I'm not saying he is right. Nor am I saying you are right. I think the bottom line is that you don't want someone as a business partner, if they have fundamental philosophical differences from you, in how the business should be run.
Regardless, I think you'll run into trouble if you provide certain services free, and then begin charging for those same services. It is reasonable to add premium services, which are charged for as soon as they are available, to an existing free service. It is also reasonable to charge for everything, with nothing ever free (or maybe just a brief try-before-you-buy). I wouldn't presume to know which is best for your business.
If there's a lot of competition it would be a nice differentiator, but in hindsight I say screw it charge for premium stuff from the start and if it fails to get traction then "guess what everyone, we love you all so much it's free now!" and you're their hero.
1. Customer acquisition costs vs customer retention costs. I recall Indinero went from freemium to paid and then back to freemium.

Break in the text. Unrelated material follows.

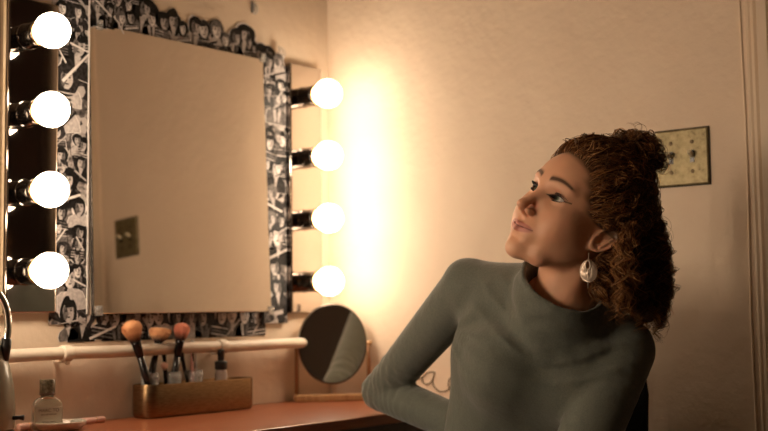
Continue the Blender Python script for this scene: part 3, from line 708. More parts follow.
# collar: a soft standing tube round the neck, cut by a slanting plane
cA, cB, cC = pc(516, 262, 2.03), pc(601, 292, 2.03), pc(553, 302, 1.965)
pn = np.cross(cB-cA, cC-cA); pn /= np.linalg.norm(pn)
if pn[1] < 0: pn = -pn
cc = (cA+cB)/2; nk = h2c((0, .03, -.075))
plane = ((P-cC.astype(np.float32))@pn.astype(np.float32))
nc0 = pc(556, 325, 2.055); nc1 = (cA+cB)/2+pn*.05-np.array([.006, 0, 0])
ro = .073
cz = rc(P, nc0, nc1, ro+.004, ro-.001)+.0012*np.sin(P[..., 1]*190+2*np.sin(P[..., 0]*40))
d = smin(d, cz, .020)
bulge = np.exp(-(plane/.006)**2)*.0018
d = d-bulge
d = smax(d, plane, .004)
hole = rc(P, nc0-pn*.02, nc1+pn*.03, ro-.007, ro-.006)
hole = np.maximum(hole, -(plane+.05))
d = smax(d, -hole, .004)
# hem and cuffs
hemP = w2c((hw_[0], hw_[1], hw_[2]+.02)); up_c = (np.linalg.inv(C2W)[:3, :3] @ np.array([0, 0, 1.]))
d = smax(d, -((P-hemP.astype(np.float32))@up_c.astype(np.float32)), .004)
p, q = surf(d, lo, s); p = relax(p, q, 2, .5)
m_sweater = nmat('grey_green_knit', (.100, .130, .115), .88, Sheen_Weight=.35, Sheen_Roughness=.5)
n1 = noise(m_sweater, 420, 3, .7); n2 = noise(m_sweater, 9, 3, .5)
r_ = ramp(m_sweater, n1.outputs[0], [(.3, (.094, .106, .086)), (.7, (.142, .155, .128))]); lk(m_sweater, r_.outputs[0], BS(m_sweater).inputs['Base Color'])
n3 = noise(m_sweater, 26, 4, .55, stretch=(1, 1, 1)); b1 = bump(m_sweater, n3.outputs[0], .6, .006); bump(m_sweater, n1.outputs[0], .5, .0006, b1)
person = empty('person', (hw_[0], hw_[1], 0), 'person in a grey green sweater with curly auburn hair, seated, looking up at the bulbs', 'person')
link('sweater', npmesh('sweater', toworld(p), q), m_sweater, person, smooth=True)
del P, d, d0, aR, aL, fR, tR, cz, hole, plane, near, q_, bulge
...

Their feature set weren't complete, and keeping them on free and eventually offering features as upgrades. You can certainly work out what it costs to service certain users.
2. Feedback and iteration, especially when you are yet to gain traction, some of the feedback may be invaluable if you pivot (plus you already have a list of people to market to)
3. Word of mouth
I think it is worthwhile to try both, and see whether which one gives you better feedback.
If the community is simply a content consumer, or if there is a willingness to pay (or an accustom to pay, as in the case of lawyers, wall street types, etc.) then by all means, ignore the freemium model altogether.
Honestly ask yourself if your product is worth what you're charging. I know my customers get more than their cost from my product, because I've asked them. Just be sure you're not drinking your own kool aid.